Una
branca della paleontologia alla quale dobbiamo molto di ciò che oggi sappiamo su
animali ormai estinti da decine di milioni di anni è quella che studia i loro
coproliti, e cioè i fossili delle loro feci, straordinariamente ricchi di nozioni
relative ai loro stili di vita: in primo luogo, come è ovvio, alle loro
abitudini alimentari, e quindi, come è facilmente intuibile, all’ambiente in
cui vivevano. Qui proveremo ad applicare il principio che dà dignità di
disciplina a questa specializzazione, e cioè che l’attento studio di uno stronzone
consenta di trarre preziose informazioni sulla bestia che l’ha cagato,
studiando attentamente ciò che Francesco Agnoli scrive su Il Foglio di giovedì
4 settembre, nel tentativo di comprendere qualcosa in più di quel cattolicesimo
che ormai da tempo sembra avviato all’estinzione.
Cominceremo col dire che il pezzo
in questione, come tutti i fossili, ha una discreta consistenza. Non ha forma
regolare, né struttura omogenea (il tema mostra vistose increspature, focali cedimenti,
numerose disarticolazioni), e tuttavia è riconoscibile un movimento di torsione
interna che in buona evidenza gli è impresso dal titolo (Il jihad dentro di noi) e prende sagoma dal sommario (Il disgusto della vita e la guerra purificatrice,
due secolari vizi europei, prima che islamici).
Di cosa si sia cibato l’animale
è evidente: «la modernità, respinto Dio,
crea di continuo idoli e religioni surrogate», ed è perciò, che, «perso il contatto con ciò che è concreto, ciò
che ci sta sotto i piedi, e accanto: la patria, la famiglia, la fede», «tanti giovani sono capaci di abbandonare
ogni sogno (un lavoro, una casa, una famiglia)», e che fanno? Si convertono
all’islam, corrono dal Califfo e si danno agli sgozzamenti: «gli occidentali, in particolare britannici,
che partono per la guerra santa, e sgozzano infedeli in nome dell’islam, non
sono anzitutto uomini infervorati dal Corano (che forse neppure conoscono
bene), ma persone mosse dallo sdegno morale, la disaffezione, la noia, la
ricerca di una nuova identità, il bisogno di un senso, di uno scopo, di una appartenenza».
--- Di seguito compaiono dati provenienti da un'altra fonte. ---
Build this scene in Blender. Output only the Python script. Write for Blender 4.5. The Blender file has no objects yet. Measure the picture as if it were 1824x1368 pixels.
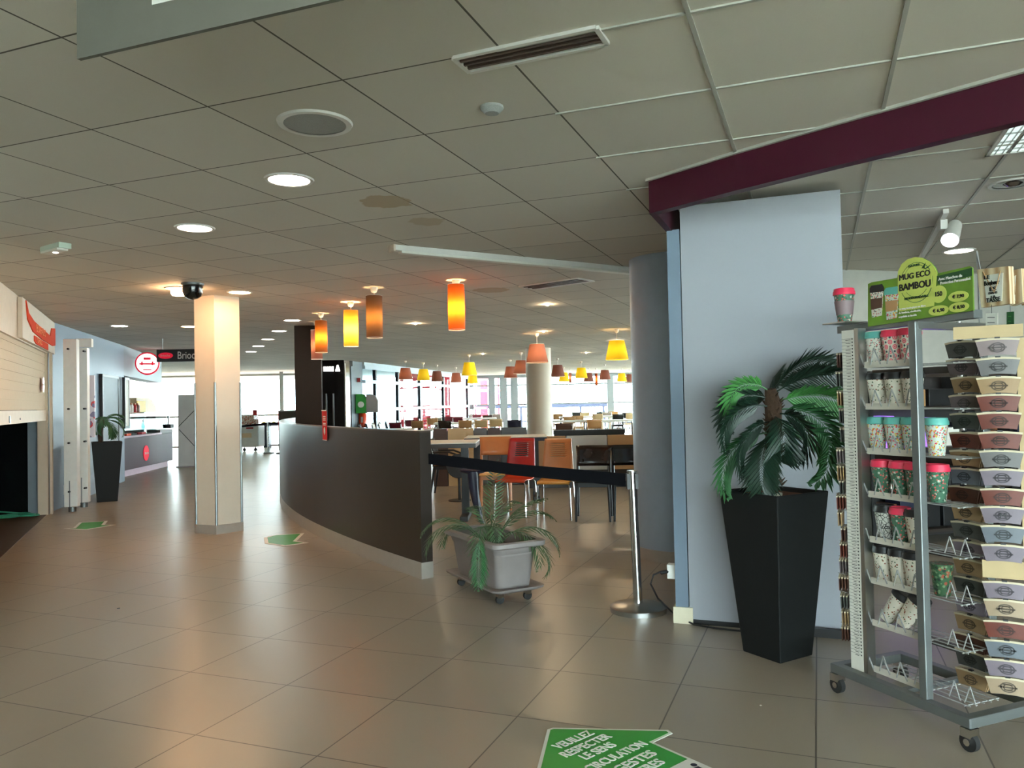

In pratica, non li mandano al catechismo da bambini, non li spaventano dicendo
loro che a farsi le pippe si diventa ciechi, non li cresimano, ed ecco che ti
diventano atei, cioè pronti a farsi musulmani, «come dimostra, per esempio, la storia di Sally Jones, la donna inglese
che prima di indossare il tradizionale vestito islamico e il velo, e prima di
scrivere su Facebook che vorrebbe decapitare cristiani col suo coltello,
vestiva minigonne di pelle, cantava rock, si occupava di magia nera e
stregoneria, e gestiva, da sola, due figli, accogliendo uomini ad ogni ora».
Pronti a sgozzare, sennò a farsi saltare in aria da «martiri» (qui tra virgolette, com’è ovvio: i veri martiri sono
solo cristiani), perché «nell’epoca in
cui le emozioni e i desideri sostituiscono ogni valore, anche una morte particolare,
originale, può avere il suo fascino».
Sarò riuscito almeno in parte a
trasmettervi l’emozione che un paleocoprologo prova quando da un tocco di vile
materia riesce a estrarre l’immagine d’un mondo estinto, quasi facendolo
rivivere? Se di bocca, spontaneo, v’è uscito un «che cagata!», allora sì.